The first part in the parliamentary elections is over, and Rwandans are waiting to complete the process with elections for Women representatives and the Youth today, and the Disabled tomorrow Wednesday.

The first part in the parliamentary elections is over, and Rwandans are waiting to complete the process with elections for Women representatives and the Youth today, and the Disabled tomorrow Wednesday.

Without a doubt the elections have been transparent and held in a free atmosphere, without any kind of slightest intimidation or coercion; and there cannot be a better election observer than fellow Rwandans who have participated in the poll.

It is heartening that thousands poured onto polling stations to exercise their right to vote, because it is through practices such as the parliamentary elections that are going on, that a citizen can exercise and chart a democratic path to their political development.

Rwandans have to be congratulated upon the manner in which they conducted themselves when electing their MPs, often showing an old world courtesy to pregnant women, the elderly and the clearly disabled, when they were given priority to access the polling booths.
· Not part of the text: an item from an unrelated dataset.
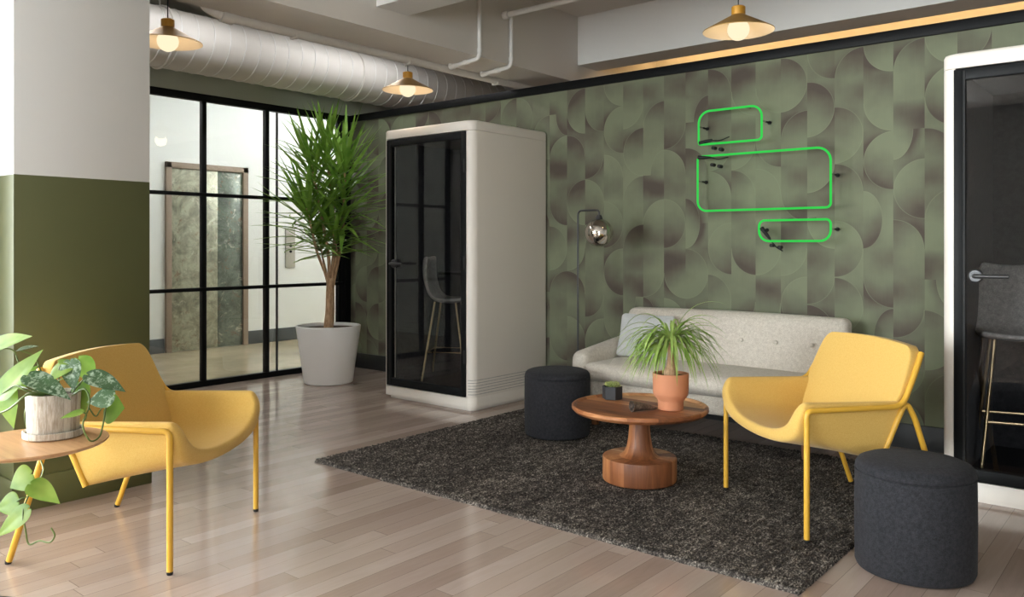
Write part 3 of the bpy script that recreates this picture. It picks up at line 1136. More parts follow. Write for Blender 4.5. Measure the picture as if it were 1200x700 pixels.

The discipline and organisation was remarkable.

At this time of paying tribute to well organised elections, one cannot forget the central role of the Rwanda National Electoral Commission which has overseen the whole programme right from the beginning.

Voter registration, civic education, and the logistical arrangements were superbly conducted, and preliminary reports indicate that there was no late voting owing to late delivery of voting items.

This is amazing in the sense that what was once an island of chaos has almost magically transformed into an island of serenity and order amidst a region fraught with many challenges.

It will now remain the bounden duty of the yet-to-be declared winners of seats in Parliament, to reciprocate our goodwill and determination to rid ourselves of negative references by our detractors, by conscientiously advocating for rules and laws that push the agenda for the common man’s development, and not those that retard his progress.

We need our Parliament to be more vigilant in checking excesses or the lack of progress of the work of the Executive and Judiciary, as those august bodies also check on Parliament.

The last Parliament was credited with following up vigorously on the Auditor General’s reports, among other duties regarding debating and passing important bills. We hope that the incoming Parliament will be even more active.